**Goal of the exercise**
Copy each line of the records that holds the string "script".

**Rows from a 3D scene dataset**

::::::

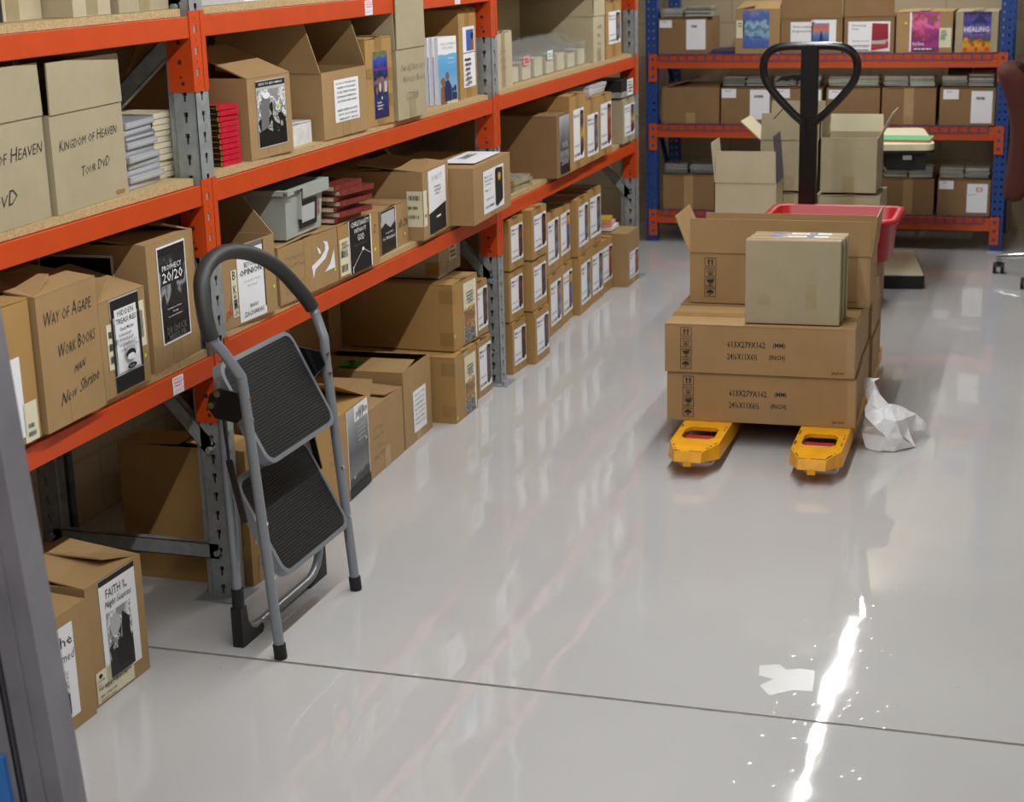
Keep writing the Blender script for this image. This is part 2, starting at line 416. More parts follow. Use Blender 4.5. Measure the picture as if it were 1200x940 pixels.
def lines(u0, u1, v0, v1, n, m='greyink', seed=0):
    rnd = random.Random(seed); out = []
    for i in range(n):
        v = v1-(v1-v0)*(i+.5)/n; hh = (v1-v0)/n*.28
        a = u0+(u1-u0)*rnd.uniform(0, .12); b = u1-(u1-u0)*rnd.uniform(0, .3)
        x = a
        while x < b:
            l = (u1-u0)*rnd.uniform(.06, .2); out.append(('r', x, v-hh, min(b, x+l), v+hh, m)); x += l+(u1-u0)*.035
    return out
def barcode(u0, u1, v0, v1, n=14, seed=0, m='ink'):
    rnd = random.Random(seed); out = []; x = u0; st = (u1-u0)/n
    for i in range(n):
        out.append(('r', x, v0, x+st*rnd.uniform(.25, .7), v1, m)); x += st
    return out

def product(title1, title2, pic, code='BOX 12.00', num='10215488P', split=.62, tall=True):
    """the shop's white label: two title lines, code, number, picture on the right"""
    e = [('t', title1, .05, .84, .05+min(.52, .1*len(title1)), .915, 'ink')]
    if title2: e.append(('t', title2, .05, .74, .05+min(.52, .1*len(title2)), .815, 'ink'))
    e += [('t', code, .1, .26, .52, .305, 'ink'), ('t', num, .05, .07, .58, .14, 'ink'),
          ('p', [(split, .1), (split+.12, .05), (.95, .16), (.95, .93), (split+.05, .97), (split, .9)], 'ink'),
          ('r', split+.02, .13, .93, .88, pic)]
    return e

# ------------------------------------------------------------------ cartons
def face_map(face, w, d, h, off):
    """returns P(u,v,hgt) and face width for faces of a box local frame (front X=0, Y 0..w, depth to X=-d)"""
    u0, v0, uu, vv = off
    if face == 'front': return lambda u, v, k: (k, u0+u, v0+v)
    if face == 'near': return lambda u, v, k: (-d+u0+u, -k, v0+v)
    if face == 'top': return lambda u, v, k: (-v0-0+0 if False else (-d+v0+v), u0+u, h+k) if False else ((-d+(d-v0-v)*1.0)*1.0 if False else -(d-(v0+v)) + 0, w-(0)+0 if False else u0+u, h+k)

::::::

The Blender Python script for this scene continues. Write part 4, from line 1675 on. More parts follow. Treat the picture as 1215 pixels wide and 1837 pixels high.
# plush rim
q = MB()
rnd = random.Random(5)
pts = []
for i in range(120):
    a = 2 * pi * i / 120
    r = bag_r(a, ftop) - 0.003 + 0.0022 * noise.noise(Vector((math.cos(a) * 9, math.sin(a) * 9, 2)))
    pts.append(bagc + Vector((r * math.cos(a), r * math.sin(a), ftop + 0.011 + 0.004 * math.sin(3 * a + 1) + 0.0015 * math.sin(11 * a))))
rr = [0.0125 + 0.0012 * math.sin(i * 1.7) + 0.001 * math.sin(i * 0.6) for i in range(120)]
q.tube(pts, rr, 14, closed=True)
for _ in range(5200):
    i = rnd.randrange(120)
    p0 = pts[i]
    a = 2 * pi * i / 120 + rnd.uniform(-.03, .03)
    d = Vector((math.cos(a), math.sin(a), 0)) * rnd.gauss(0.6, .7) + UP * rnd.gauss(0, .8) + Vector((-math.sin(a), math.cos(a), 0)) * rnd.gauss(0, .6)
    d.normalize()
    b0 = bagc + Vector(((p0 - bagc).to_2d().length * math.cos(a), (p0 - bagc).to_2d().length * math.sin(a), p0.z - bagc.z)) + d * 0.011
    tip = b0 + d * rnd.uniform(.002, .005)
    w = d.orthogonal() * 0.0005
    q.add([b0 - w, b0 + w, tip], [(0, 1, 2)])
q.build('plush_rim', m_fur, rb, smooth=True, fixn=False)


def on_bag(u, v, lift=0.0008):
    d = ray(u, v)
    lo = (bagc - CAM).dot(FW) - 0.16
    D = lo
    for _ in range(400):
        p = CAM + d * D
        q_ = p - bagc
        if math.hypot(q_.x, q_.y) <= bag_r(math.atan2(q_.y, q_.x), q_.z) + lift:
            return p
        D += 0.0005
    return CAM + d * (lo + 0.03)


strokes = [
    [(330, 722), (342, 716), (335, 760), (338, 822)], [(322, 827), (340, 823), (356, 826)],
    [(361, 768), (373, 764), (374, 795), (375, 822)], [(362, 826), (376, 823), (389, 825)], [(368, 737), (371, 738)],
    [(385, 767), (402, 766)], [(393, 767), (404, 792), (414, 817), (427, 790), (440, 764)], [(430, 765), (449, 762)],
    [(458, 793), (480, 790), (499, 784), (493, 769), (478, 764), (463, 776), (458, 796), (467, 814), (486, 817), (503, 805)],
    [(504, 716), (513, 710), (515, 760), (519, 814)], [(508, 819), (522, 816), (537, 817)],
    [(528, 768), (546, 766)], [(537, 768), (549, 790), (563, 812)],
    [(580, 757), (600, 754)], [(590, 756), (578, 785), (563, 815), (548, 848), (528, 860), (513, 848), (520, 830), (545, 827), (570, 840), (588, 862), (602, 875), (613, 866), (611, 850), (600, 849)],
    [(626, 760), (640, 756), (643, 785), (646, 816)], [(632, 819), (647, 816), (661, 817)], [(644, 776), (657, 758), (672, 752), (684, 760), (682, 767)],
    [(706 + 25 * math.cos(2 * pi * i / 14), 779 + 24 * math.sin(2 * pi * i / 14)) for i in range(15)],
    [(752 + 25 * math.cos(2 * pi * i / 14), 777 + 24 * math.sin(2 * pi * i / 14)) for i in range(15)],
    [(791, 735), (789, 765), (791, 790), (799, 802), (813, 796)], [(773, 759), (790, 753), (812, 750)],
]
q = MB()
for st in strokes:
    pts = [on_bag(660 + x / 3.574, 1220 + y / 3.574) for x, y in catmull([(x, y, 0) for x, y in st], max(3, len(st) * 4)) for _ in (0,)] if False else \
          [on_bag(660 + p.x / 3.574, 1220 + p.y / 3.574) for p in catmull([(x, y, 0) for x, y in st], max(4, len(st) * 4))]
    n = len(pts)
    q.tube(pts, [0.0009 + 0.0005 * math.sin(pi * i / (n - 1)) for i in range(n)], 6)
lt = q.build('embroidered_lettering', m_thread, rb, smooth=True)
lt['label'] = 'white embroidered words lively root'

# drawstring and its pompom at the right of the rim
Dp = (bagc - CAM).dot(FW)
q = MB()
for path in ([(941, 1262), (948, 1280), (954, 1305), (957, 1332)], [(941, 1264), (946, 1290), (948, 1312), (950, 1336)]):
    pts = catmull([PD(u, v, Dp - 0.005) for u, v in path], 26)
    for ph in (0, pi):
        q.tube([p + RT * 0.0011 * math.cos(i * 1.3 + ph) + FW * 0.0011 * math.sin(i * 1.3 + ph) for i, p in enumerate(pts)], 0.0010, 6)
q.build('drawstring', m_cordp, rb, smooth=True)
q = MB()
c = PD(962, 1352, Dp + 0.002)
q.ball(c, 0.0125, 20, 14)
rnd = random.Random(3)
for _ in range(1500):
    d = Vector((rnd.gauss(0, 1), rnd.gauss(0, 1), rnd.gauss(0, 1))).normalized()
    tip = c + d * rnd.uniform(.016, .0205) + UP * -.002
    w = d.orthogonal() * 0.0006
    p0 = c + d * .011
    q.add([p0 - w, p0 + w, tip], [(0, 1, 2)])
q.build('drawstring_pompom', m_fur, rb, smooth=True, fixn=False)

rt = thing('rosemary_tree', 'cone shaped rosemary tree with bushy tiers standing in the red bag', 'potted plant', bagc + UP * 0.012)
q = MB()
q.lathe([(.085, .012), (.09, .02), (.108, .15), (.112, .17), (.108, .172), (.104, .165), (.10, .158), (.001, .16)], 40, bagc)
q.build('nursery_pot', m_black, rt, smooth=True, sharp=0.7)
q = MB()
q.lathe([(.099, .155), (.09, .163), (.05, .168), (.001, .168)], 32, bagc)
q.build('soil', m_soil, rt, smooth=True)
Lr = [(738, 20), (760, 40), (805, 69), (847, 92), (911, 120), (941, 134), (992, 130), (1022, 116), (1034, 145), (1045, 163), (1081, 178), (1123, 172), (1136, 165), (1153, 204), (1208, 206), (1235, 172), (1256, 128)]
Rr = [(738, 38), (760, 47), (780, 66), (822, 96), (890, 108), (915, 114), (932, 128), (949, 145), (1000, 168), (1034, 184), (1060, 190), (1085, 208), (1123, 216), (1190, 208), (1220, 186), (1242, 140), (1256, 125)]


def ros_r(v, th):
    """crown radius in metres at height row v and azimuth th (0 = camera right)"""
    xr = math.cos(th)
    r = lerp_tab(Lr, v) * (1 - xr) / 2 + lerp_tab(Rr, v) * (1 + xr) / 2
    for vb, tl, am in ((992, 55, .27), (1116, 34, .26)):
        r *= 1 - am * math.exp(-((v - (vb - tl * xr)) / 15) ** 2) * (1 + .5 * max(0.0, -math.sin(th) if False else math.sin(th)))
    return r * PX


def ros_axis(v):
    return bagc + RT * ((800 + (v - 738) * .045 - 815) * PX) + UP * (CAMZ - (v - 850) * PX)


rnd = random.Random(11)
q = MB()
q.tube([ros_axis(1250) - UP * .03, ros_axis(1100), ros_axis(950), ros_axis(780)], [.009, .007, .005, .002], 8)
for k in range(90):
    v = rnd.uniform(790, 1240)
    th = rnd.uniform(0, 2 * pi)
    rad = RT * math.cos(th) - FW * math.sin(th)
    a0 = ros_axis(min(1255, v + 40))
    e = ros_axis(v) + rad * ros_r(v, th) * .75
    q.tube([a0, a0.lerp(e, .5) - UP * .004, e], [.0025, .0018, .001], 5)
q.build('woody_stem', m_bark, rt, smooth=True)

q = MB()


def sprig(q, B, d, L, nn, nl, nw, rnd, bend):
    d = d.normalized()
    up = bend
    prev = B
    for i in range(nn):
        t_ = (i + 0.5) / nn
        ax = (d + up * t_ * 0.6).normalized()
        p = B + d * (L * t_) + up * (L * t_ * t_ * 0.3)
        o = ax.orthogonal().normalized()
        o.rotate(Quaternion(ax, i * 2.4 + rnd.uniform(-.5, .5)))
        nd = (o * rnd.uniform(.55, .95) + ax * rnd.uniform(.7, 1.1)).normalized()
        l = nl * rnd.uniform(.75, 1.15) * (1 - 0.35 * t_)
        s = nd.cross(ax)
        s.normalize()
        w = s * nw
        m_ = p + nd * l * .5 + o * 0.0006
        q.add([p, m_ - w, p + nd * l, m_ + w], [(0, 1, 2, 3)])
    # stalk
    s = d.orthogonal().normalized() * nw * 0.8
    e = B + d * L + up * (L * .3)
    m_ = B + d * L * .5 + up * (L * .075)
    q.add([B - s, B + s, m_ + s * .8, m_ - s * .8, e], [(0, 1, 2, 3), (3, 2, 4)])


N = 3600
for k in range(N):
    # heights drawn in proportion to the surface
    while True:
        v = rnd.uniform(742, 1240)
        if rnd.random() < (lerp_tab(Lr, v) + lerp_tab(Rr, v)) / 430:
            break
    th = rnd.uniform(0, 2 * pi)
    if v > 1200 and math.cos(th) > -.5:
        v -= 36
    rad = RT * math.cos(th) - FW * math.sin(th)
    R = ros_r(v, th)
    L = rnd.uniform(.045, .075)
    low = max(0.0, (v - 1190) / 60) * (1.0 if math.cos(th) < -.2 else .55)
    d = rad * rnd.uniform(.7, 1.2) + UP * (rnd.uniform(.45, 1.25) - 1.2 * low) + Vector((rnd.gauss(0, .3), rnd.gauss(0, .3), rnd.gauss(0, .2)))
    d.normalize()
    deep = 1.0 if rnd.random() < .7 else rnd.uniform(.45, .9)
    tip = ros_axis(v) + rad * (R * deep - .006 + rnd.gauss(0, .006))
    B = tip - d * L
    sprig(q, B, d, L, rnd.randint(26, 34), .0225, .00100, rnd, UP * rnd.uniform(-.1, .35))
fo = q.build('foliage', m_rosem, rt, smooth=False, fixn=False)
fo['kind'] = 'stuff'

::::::

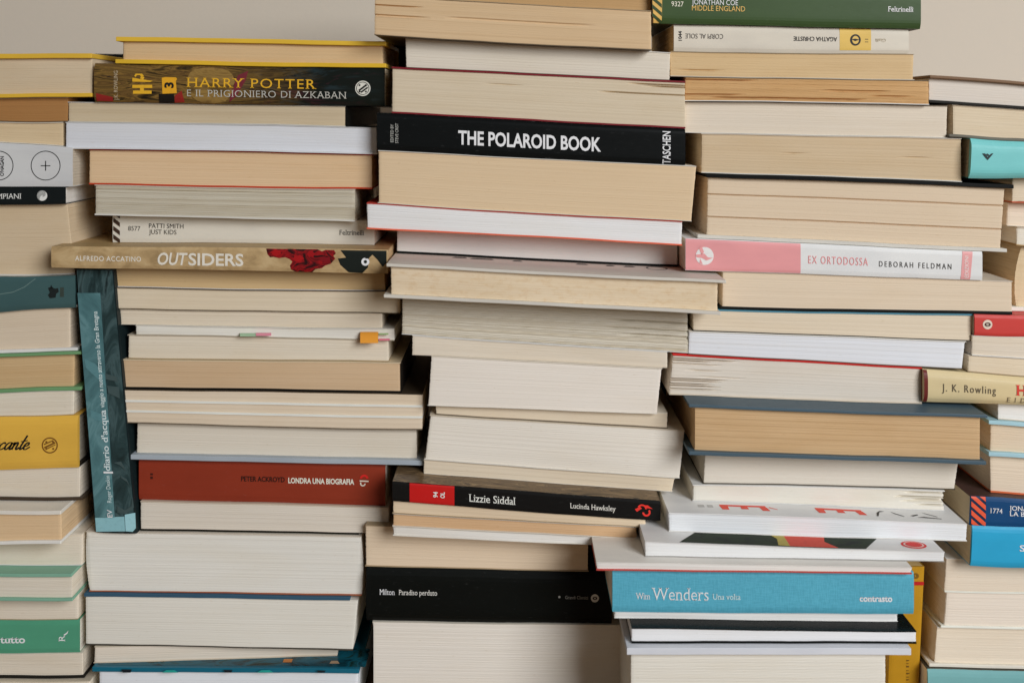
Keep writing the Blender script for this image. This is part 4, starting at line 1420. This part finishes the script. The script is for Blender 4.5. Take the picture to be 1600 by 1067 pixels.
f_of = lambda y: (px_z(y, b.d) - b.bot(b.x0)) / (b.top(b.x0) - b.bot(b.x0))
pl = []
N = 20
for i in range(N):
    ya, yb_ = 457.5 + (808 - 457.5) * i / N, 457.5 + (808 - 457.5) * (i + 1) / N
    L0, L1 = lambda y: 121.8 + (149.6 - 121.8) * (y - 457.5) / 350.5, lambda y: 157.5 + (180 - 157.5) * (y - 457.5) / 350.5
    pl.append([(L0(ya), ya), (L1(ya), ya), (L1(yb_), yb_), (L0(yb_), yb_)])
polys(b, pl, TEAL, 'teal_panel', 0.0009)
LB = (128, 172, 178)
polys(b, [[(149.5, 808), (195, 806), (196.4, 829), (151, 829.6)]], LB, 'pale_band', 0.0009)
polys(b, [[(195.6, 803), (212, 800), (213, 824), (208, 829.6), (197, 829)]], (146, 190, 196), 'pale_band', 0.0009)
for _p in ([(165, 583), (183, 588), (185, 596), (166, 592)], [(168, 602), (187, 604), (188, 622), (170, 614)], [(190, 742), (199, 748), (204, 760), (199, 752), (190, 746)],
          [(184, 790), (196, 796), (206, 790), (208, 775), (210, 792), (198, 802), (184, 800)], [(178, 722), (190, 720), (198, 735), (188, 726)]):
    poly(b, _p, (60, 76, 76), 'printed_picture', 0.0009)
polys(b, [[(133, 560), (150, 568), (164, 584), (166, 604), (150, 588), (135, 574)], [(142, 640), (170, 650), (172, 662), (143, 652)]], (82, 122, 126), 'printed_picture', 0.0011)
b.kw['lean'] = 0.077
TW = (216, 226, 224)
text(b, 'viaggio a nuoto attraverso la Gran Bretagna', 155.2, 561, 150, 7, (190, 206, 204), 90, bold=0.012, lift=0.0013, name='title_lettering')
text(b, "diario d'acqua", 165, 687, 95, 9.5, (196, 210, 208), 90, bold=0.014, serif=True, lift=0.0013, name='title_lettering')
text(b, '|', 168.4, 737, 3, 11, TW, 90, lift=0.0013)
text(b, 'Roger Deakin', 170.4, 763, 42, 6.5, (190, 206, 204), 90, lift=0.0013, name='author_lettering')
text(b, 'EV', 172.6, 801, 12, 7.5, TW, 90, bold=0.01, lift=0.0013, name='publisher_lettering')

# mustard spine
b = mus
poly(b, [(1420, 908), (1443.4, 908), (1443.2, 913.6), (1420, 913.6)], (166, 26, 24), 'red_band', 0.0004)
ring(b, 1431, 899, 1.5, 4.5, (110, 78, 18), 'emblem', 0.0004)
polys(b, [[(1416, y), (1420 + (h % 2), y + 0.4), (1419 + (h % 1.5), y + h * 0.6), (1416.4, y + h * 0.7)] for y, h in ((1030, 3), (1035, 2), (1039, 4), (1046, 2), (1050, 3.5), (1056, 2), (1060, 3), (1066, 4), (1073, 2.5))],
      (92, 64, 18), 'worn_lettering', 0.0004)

::::::

**Task response**
Keep writing the Blender script for this image. This is part 2, starting at line 416. More parts follow. Use Blender 4.5. Measure the picture as if it were 1200x940 pixels.
The Blender Python script for this scene continues. Write part 4, from line 1675 on. More parts follow. Treat the picture as 1215 pixels wide and 1837 pixels high.
Keep writing the Blender script for this image. This is part 4, starting at line 1420. This part finishes the script. The script is for Blender 4.5. Take the picture to be 1600 by 1067 pixels.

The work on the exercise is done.